By plan or by chance, Olson Kundig is among a growing number of small to mid-sized firms whose work in other countries is helping to sustain them as our own economy struggles to its feet. Some are quietly capitalizing on the international relationships they’ve been building for decades. Others are tapping into construction sprees in China, India, and the United Arab Emirates that began in the mid-2000s. Although large offices have long cultivated global relationships, it’s only relatively recently that residential building booms abroad have opened a pipeline of opportunities for smaller U.S. practices—just in time, too.
an open door
“It’s been the thing that saves us through this period; otherwise our staff would be down to bare bones,” says Jeffrey Heller, FAIA, president of San Francisco–based Heller Manus Architects. The firm made its first foray into Asia in 2004, when Heller was invited to give a talk in Seoul, South Korea. After the conference he hopped over to Shanghai and was astounded by what he saw: a vast construction landscape of modern villas and flashy high-rises, fueled by the migration of hundreds of millions of people from farms to cities.
“In 2004, the U.S. economy was going great; we had no reason to go to China, but what was happening was clearly historic, and I was determined we’d get engaged,” says Heller, who, along with CEO and current AIA president Clark D. Manus, FAIA, heads an office of 20 to 30 employees. Heller networked his way to the first commission. A Chinese-American architect he’d known in San Francisco introduced him to the large architecture office in Shanghai that continues to be Heller Manus’ main partner there. Last year, two-thirds of the firm’s work was in China, where it has one full-time employee.
Not only is there plenty of construction in China, but much of it is fast-tracked, compared with the grinding pace of entitlement and financing that plagues U.S. projects. Heller blames bureaucracy as much as the Great Recession for choking off stateside commissions, especially in California. “It takes from three to six years to get projects done here, whereas in China things are accomplished in one-quarter the time,” he says. “That’s having an enormous impact on the profession. In my view, they’ve found a path to success that we’ve lost. They’re where we were in the 1950s and 1960s.”
That’s good news for many out-of-work firms. But why hire foreigners, when the Chinese could do the work quickly and for less money? What clients want, many say, is big-concept, abstract thinking, which they associate with a Western approach. What’s more, often that translates to dream commissions that leave budget issues oddly out of the picture, offering architects an artistic freedom they haven’t experienced since they were students.
One example of how different business dealings in Asia are from the typical American commission is Ehrlich Architects’ work on the Taipei Towers in Taiwan. The Culver City, Calif., firm was asked to design the exteriors of five residential buildings ranging from 12 to 20 stories.
“The client requested a modern, uplifting design for this up-and-coming area,” says Ehrlich principal Takashi Yanai, AIA, “and we wanted to bring our Southern California indoor-outdoor sensibility to the project. It was clear the developers were focused on achieving very high per-square-meter prices rather than just bottom-line goals. Sales targets often entered into the design discussion, but construction costs rarely did.”

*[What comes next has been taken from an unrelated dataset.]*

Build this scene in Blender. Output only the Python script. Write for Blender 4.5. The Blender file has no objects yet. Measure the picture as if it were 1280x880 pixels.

That’s because labor is less expensive in that part of the world, and U.S. architects are valued for their creativity, not their project management skills, says David Jameson, FAIA, who runs a small firm in Alexandria, Va. He’s designed three houses in Dubai and is working on a 25,000-square-foot house in Hanoi, Vietnam. “I got the call from Dubai on a Friday afternoon and thought it was a college roommate playing a prank,” he remembers.
For the Hanoi project, Jameson was given a program outline from a local architect hired by the owner, a Vietnamese entrepreneur. He asked for a modern, ideas-driven house but gave no clue as to construction budget. Starting with a blank canvas is “hard, but liberating,” Jameson says. “If you think of architecture as a unique situational aesthetic created through pressures, it becomes harder to pin down a direction. But the lack of constraints means more freedom.”
Still, there were clashing cultural overlays. The first concepts had to be modified to accommodate feng shui principles, such as a secondary entryway behind the front door. And the absence of cost discussions didn’t mean the client wasn’t budget-conscious—disconcertingly so. “You show them the real thing, and they want to find a company in Taiwan to knock it off,” Jameson says. “Their attitude was, whatever you draw, we can make it happen for the number we need.”
Payment can be touch-and-go, too. The Dubai houses weren’t built, and the client still owes Jameson money. “They’ve honored the close-out agreement and continue to send money, but sporadically, and in small increments,” he says. “It’s a bit Wild West-like.”